Understanding the Default Behavior and Its Risks
By design, Kubernetes stores all objects, including secrets, within its primary database known as etcd. The standard implementation does not automatically apply cryptographic protection to this data at rest. Instead, the secret payloads are base64 encoded, a method often mistaken for encryption. This encoding offers zero security, as it is trivial to decode. The risk model assumes the etcd datastore is protected within a trusted network perimeter. However, history has shown that etcd is a prime target for attackers seeking to exfiltrate cluster state. Without encryption, secrets are essentially sitting in plain text, vulnerable to unauthorized access through misconfigured API servers, compromised nodes, or stolen backup files. The necessity for Kubernetes secrets encrypted solutions arises directly from this inherent exposure.

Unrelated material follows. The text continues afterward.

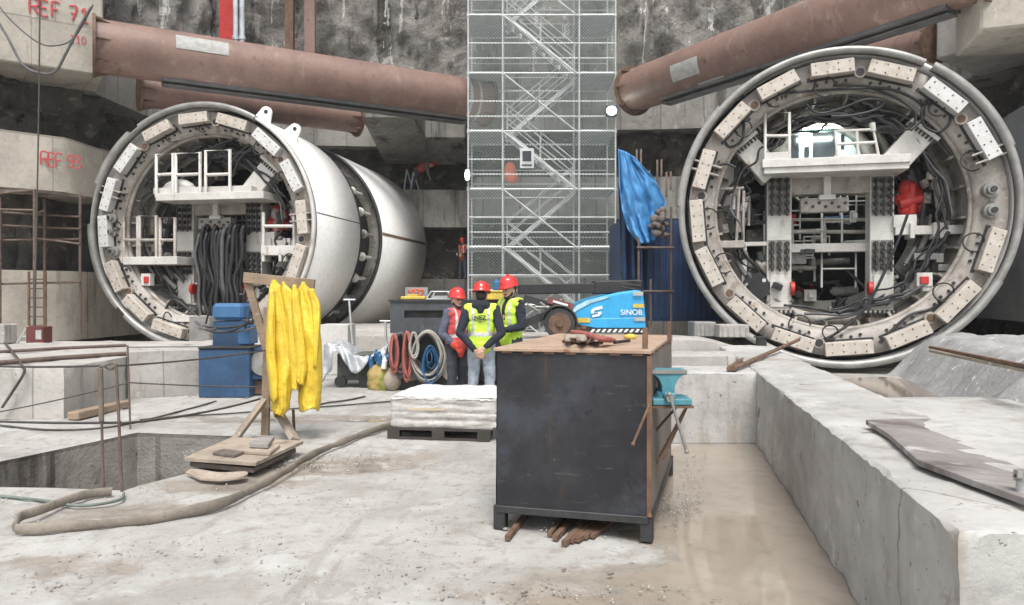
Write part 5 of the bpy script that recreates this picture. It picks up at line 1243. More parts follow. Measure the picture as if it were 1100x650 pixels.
b = MB(); c_ = V(pp_.x, pp_.y, P(1100, 511, 2.95).z); b.cyl(c_ - V(0, 0, .02), c_ + V(0, 0, .02), .036, n=14); b.cyl(c_ + V(-.045, -.01, 0), c_ + V(.0, -.01, 0), .012, n=8); b.box(c_ + V(-.035, -.02, .012), (.02, .02, .03)); b.build('clamp', steel, t)
b = MB(); b.beam(G(1000, 373, .99), G(1115, 396, .99), .05, .03); tag(b.build('steel_bar', rust), 'long rusty steel bar lying along the crest of the right bank', 'steel bar')
b = MB(); b.beam(G(1003, 377, .96), G(1115, 400, .95), .10, .03); tag(b.build('timber_plank', woodt), 'narrow plank lying beside the rusty bar on the right bank', 'plank')
for (x0, y0, x1, y1, lb) in ((783, 396, 812, 377, 'short rusty bar leaning across the far wall end, left one'), (788, 396, 858, 365, 'long rusty bar leaning up towards the right shield')):
    b = MB(); b.cyl(G(x0, y0, .80), P(x1, y1, 12.2), .028, n=8); tag(b.build('steel_bar', rust), lb, 'steel bar')
b = MB(); p = P(817, 375, 12.6); b.bx(p.x - .07, p.x + .07, 12.5, 12.64, .7, P(817, 362, 12.6).z); b.bx(p.x - .1, p.x + .1, 12.48, 12.66, P(817, 363, 12.6).z, P(817, 362, 12.6).z + .01); tag(b.build('steel_stub', dsteel), 'short square steel stub in front of the right shield', 'post')
for (x0, y0, x1, y1, Y, lb) in ((746, 346, 769, 371, 13.6, 'pale grey steel box left below the right shield'), (773, 349, 805, 366, 13.3, 'rust edged pale box by the foot of the right shield')):
    a, c = P(x0, y0, Y), P(x1, y1, Y); b = MB(); b.bx(a.x, c.x, Y, Y + .5, .86, a.z)
    for i in range(5): xx = a.x + (c.x - a.x) * (i + .5) / 5; b.bx(xx - .015, xx + .015, Y - .02, Y, .88, a.z - .03)
    tag(b.build('steel_box', conc if x0 > 750 else steel, bevel=.01), lb, 'box')

# ------------------------------------------------------------------ boom lift
YL = 14.7; bl = thing('boom_lift', P(640, 360, YL), 'bright blue boom lift with a folded black boom behind the workbench', 'boom lift')
hood = [(609, 341), (613, 334), (619, 328), (629, 322.5), (646, 318), (664, 314), (682, 311.5), (690, 312.5), (692, 322), (694, 341), (694, 353), (640, 353), (618, 348)]
b = MB(); b.prism([P(x, y, YL) for x, y in hood], (0, 1, 0), 1.5); hd = b.build('engine_hood', cyan, bl, bevel=.05, seg=3)
b = MB(); b.prism([P(x, y, YL - .035) for x, y in ((616, 344), (640, 342), (693, 341), (694, 352.5), (640, 352.5), (622, 349))], (0, 1, 0), .05); b.build('hood_skirt', cyan, hd, bevel=.015, seg=2)
b = MB(); b.prism([P(x, y, YL - .02) for x, y in ((612, 336), (620, 328.5), (630, 323.5), (650, 318.6), (655, 319.5), (634, 326), (621, 333), (614, 338))], (0, 1, 0), .03); b.build('hood_painted_highlight', mat('pale_blue_highlight', (.42, .62, .72)), hd)  # highlight along the hood's upper curve, painted as a pale strip
b = MB()
for i in range(10):
    x = 634 + i * 6; b.prism([P(x, 357, YL - .05), P(x + 3, 357, YL - .05), P(x + 5.5, 353.6, YL - .05), P(x + 2.5, 353.6, YL - .05)], (0, 1, 0), .02)
b.build('hazard_stripes', slat, bl)
b = MB(); a_, c_ = P(630, 353.2, YL), P(694, 358, YL); b.bx(a_.x, c_.x, YL - .03, YL + 1.4, c_.z, a_.z); b.build('counterweight_base', dsteel, bl)
a_, c_ = P(612, 358, YL), P(690, 363, YL); b = MB(); b.bx(a_.x, c_.x, YL + .1, YL + 1.3, .86, a_.z); b.build('chassis', dsteel, bl)
for px in (600, 626, 682):
    p = P(px, 352, YL + .2); b = MB(); zc = 1.06 if px < 610 else 1.0; r = .3 if px < 610 else .25
    yy = YL - .15 if px < 610 else YL + .02
    b.cyl(V(p.x, yy, zc), V(p.x, yy + .28, zc), r, n=36); wh = b.build('wheel', black if px > 610 else dsteel, bl, bevel=.02, seg=2)
    b = MB(); b.cyl(V(p.x, yy - .01, zc), V(p.x, yy + .02, zc), r * .72, n=30); b.cyl(V(p.x, yy - .05, zc), V(p.x, yy, zc), r * .22, n=16); b.build('rim', rust, wh)
b = MB(); pw_ = P(600, 352, YL); b.ring([(.33, 0), (.37, 0), (.37, .34), (.33, .34)], a0=-75, a1=100, n=48, cz=0)
for i in range(len(b.v)): b.v[i] = V(b.v[i].x + pw_.x, b.v[i].y + YL - .18, b.v[i].z + 1.06)
b.build('mudguard', black, bl)
bm_ = MB(); bm_.beam(P(556, 311, YL + .2), P(641, 309.5, YL + .2), .3, .2); bmo = bm_.build('boom', black, bl, bevel=.015)
b = MB(); b.beam(P(636, 309, YL + .2), P(688, 308, YL + .3), .34, .27); b.build('boom_head', black, bmo, bevel=.03)
b = MB(); b.beam(P(563, 320, YL + .1), P(620, 336, YL + .1), .14, .14); b.build('lower_arm', dsteel, bl, bevel=.01)
b = MB(); b.beam(P(560, 349, YL), P(592, 336, YL), .16, .15); b.build('lower_arm', dsteel, bl, bevel=.01)
b = MB(); b.beam(P(588, 322, YL - .02), P(616, 330, YL - .02), .02, .12); b.build('arm_plate', mat('arm_plate', (.20, .07, .06)), bl)
b = MB(); b.beam(P(594, 323.5, YL - .05), P(610, 328, YL - .05), .012, .04); b.build('arm_lettering', slat, bl)
for s in ((580, 325, 592, 334), (575, 330, 590, 330), (566, 327, 578, 334), (604, 317, 610, 330)):
    b = MB(); b.cyl(P(s[0], s[1], YL), P(s[2], s[3], YL), .03, n=10); b.build('cylinder', steel, bl)
for k in range(9):
    a, c = P(random.uniform(620, 650), random.uniform(304, 310), YL + .1), P(random.uniform(660, 690), random.uniform(302, 311), YL + .1); b = MB(); b.tube(sag(a, c, -.06 + .02 * (k % 3), 10), .016, 6); b.build('boom_hose', black, bl)
p = P(666.5, 338.2, YL - .055); text_mesh('SINOB', .15, 'lettering', slat, p, (1, 0, 0), (0, 0, 1), hd, .006, bold=.0)
ex_, ey_ = V(1, 0, 0), V(0, 0, 1)
o_ = P(634, 341, YL - .05)
def lg(pts, name, th): 
    b = MB(); b.prism([o_ + V(u * .24, 0, w_ * .24) for u, w_ in pts], (0, 1, 0), th); return b.build(name, slat, hd)
lg([(.2, 0), (.75, .12), (.95, .35), (.9, .5), (.3, .38), (.33, .55), (1.0, .72), (.98, .95), (.3, .78), (.05, .55), (.1, .3), (.62, .42), (.66, .28), (.15, .17)], 'emblem', .01)
for (x0, y0, x1, y1, m_) in ((680, 326.5, 692, 330.5, yel2), (681, 341, 693, 345, papr), (617, 341.5, 634, 346.5, yel2), (680, 313.5, 691, 317.5, papr)):
    a_, c_ = P(x0, y0, YL - .06), P(x1, y1, YL - .06); b = MB(); b.bx(a_.x, c_.x, YL - .06, YL - .052, c_.z, a_.z); b.build('sticker', m_, hd)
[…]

The Mechanics of Encryption at Rest
Enabling encryption transforms the process of writing data to etcd. When you configure encryption providers, the API server intercepts a secret before it hits the database. It then applies a cryptographic algorithm, such as AES-CBC or AES-GCM, using a locally defined or external key management system (KMS). The data is then stored as an encrypted blob. When a controller or user requests that secret, the API server fetches the encrypted data from etcd, decrypts it using the same key, and then serves the plaintext to the client. This process is entirely transparent to application pods, which continue to mount secrets as volumes or read them via environment variables. The complexity of key management is the critical differentiator between a secure implementation and a fragile one.
Encryption at Rest: Protects data stored in etcd, rendering it useless if the disk or snapshot is stolen.
Encryption in Transit: Secures data moving between the API server and etcd, typically handled by TLS.
Key Management: Determines the security posture; using a KMS provider is the enterprise standard for separating duties and auditing.
Configuration Strategies and Provider Options
Implementing Kubernetes secrets encrypted requires deliberate configuration within the API server manifest. The configuration file specifies a list of encryption providers and their order of operation. A common and robust setup involves a local provider for immediate encryption followed by a KMS provider for key management. The local provider uses a static key defined in the configuration, which is suitable for single-cluster scenarios. For distributed or high-security environments, integrating with a KMS such as HashiCorp Vault, AWS KMS, Google Cloud KMS, or Azure Key Vault is essential. This integration ensures that the data encryption keys (DEKs) used for etcd are themselves encrypted by a master key (KEK) that never resides on the Kubernetes host, significantly reducing the attack surface.